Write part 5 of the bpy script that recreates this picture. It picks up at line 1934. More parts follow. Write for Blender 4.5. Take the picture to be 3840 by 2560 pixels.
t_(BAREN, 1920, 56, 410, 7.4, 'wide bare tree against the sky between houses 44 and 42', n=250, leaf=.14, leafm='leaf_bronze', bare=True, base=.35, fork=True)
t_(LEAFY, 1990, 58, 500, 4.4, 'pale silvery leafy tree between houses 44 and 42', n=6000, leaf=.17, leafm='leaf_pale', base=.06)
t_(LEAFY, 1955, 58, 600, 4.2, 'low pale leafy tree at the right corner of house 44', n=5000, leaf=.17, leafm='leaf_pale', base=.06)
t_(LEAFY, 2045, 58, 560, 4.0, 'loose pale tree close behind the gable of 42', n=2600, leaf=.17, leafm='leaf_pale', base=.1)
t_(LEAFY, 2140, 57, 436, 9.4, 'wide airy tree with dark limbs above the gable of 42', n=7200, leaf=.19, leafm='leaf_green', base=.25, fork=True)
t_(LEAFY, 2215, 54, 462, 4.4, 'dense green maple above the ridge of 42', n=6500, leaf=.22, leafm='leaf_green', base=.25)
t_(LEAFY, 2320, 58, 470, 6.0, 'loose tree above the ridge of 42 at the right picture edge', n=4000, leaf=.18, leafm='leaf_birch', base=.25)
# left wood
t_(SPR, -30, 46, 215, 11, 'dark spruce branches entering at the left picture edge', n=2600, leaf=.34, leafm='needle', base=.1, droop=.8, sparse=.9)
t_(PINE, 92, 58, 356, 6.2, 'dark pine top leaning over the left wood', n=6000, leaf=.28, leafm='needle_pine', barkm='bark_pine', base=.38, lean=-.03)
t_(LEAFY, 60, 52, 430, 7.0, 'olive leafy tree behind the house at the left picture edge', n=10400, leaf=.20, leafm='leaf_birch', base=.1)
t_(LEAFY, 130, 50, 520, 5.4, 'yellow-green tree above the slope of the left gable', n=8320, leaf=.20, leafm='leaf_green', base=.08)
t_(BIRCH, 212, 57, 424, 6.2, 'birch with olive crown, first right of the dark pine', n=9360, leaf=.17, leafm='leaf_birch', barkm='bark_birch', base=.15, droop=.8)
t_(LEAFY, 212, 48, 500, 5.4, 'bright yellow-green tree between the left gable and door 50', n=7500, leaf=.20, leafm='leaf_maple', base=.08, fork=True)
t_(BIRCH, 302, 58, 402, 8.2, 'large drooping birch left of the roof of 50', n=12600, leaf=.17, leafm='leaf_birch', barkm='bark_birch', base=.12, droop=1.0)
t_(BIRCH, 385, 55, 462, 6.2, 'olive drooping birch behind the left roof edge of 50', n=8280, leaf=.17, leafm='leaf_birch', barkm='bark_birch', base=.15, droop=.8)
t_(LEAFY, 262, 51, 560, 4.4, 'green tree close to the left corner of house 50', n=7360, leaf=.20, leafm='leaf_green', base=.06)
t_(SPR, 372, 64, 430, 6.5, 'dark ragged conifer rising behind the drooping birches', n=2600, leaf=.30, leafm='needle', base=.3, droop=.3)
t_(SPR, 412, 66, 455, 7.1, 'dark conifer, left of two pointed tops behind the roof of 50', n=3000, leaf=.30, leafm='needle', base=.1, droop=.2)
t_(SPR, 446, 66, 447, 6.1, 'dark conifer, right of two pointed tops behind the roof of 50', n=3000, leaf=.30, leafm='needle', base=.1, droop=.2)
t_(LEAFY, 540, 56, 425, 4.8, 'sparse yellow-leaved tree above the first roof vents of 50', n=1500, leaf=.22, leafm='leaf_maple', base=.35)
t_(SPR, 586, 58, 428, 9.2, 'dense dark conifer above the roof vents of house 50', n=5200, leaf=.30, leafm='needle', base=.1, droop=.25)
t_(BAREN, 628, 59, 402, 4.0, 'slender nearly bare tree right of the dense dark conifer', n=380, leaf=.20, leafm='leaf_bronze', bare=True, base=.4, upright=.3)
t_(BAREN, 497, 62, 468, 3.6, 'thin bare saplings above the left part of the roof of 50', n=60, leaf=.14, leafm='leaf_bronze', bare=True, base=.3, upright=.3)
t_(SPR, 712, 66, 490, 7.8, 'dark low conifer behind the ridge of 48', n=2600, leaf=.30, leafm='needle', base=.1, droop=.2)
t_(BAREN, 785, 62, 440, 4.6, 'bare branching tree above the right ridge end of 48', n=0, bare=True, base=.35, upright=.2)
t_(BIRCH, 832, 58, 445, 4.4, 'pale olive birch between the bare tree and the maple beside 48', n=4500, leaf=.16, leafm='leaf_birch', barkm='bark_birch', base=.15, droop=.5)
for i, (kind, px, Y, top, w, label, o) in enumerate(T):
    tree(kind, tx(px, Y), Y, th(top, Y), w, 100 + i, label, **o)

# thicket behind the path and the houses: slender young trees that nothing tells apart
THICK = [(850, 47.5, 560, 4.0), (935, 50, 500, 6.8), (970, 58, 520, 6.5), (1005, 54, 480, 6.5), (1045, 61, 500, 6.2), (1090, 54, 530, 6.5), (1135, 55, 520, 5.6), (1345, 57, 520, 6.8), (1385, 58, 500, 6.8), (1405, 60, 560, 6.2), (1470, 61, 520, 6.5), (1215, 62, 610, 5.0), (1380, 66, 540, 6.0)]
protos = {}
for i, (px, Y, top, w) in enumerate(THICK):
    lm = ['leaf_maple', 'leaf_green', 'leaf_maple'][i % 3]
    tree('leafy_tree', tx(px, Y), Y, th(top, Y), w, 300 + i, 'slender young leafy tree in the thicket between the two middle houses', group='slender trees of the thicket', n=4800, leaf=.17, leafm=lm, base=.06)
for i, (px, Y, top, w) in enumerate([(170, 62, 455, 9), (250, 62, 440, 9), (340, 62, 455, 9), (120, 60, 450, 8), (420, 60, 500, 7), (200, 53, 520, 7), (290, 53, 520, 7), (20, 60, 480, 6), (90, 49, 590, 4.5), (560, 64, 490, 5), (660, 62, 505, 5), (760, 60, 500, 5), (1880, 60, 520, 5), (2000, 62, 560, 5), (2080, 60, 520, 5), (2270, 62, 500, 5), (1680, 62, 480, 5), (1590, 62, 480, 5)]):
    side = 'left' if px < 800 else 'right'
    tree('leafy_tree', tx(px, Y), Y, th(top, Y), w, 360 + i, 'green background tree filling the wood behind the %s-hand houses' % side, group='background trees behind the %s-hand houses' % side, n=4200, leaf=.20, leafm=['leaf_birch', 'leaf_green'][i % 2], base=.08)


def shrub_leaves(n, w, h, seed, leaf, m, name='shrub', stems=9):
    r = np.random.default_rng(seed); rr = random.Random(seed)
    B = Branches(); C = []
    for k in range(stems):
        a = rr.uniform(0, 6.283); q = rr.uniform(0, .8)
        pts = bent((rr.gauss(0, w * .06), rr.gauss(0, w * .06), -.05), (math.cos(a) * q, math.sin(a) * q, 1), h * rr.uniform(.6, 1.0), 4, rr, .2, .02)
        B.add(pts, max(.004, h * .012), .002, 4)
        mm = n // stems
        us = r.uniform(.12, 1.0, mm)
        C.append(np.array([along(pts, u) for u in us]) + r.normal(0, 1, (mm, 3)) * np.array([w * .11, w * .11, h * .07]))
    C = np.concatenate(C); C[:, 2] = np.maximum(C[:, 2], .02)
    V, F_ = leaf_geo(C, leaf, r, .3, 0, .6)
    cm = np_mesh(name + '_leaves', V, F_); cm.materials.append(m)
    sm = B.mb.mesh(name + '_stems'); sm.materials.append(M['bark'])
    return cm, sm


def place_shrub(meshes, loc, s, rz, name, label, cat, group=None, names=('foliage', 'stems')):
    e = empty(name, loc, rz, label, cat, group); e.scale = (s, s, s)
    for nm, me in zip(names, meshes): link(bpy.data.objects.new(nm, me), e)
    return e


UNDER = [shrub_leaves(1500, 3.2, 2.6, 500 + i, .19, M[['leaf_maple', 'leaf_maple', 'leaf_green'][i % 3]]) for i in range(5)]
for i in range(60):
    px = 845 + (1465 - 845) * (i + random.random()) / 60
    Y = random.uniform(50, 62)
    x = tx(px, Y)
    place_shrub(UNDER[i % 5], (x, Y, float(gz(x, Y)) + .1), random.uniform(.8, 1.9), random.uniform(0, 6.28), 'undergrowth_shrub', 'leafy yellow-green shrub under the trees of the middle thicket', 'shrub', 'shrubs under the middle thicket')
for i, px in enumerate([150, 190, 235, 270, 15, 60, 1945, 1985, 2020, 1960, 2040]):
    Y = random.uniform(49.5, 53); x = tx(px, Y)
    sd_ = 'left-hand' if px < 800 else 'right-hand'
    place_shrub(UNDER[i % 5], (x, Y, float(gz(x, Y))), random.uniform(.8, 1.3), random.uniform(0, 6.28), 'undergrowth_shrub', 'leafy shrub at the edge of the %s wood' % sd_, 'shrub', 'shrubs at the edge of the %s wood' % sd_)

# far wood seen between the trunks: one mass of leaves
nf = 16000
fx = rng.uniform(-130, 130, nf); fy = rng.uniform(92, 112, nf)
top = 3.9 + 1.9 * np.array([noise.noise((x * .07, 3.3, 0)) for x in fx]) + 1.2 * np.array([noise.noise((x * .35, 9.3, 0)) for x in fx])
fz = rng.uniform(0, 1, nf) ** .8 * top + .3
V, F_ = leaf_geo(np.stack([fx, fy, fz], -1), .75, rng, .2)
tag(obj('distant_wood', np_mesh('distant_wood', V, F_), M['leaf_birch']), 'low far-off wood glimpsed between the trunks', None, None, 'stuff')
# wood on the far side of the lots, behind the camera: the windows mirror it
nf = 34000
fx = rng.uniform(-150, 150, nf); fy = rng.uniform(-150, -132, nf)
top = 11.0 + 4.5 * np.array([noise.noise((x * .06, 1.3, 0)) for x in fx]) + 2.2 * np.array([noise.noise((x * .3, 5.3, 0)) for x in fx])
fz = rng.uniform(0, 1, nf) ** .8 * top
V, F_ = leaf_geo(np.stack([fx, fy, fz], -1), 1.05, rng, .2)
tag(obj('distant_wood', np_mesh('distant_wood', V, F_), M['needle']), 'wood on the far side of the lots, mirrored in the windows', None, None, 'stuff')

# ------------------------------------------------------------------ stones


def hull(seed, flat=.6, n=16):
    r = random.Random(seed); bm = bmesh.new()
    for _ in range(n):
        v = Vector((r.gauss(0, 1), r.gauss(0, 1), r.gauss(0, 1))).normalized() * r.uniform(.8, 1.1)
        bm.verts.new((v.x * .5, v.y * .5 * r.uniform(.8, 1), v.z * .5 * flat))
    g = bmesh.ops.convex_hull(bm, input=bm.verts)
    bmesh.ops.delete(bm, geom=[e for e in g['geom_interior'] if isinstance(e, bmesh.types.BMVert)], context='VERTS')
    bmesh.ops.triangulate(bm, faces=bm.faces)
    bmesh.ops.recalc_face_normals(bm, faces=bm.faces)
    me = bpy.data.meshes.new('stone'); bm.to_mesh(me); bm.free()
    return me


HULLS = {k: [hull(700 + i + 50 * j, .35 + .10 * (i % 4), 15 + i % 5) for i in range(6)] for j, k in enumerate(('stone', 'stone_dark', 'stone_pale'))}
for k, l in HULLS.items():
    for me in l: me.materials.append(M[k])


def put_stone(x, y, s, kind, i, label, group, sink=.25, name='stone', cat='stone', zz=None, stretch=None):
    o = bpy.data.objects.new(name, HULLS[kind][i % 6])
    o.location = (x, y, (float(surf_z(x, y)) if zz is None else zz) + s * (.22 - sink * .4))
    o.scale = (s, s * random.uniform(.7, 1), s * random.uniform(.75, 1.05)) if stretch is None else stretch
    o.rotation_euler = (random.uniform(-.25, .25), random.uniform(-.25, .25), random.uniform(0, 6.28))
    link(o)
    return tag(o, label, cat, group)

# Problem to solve
Tally the lines of the preceding listing in which the word "picture" appears; state nothing but the total.

# Result of the exercise
4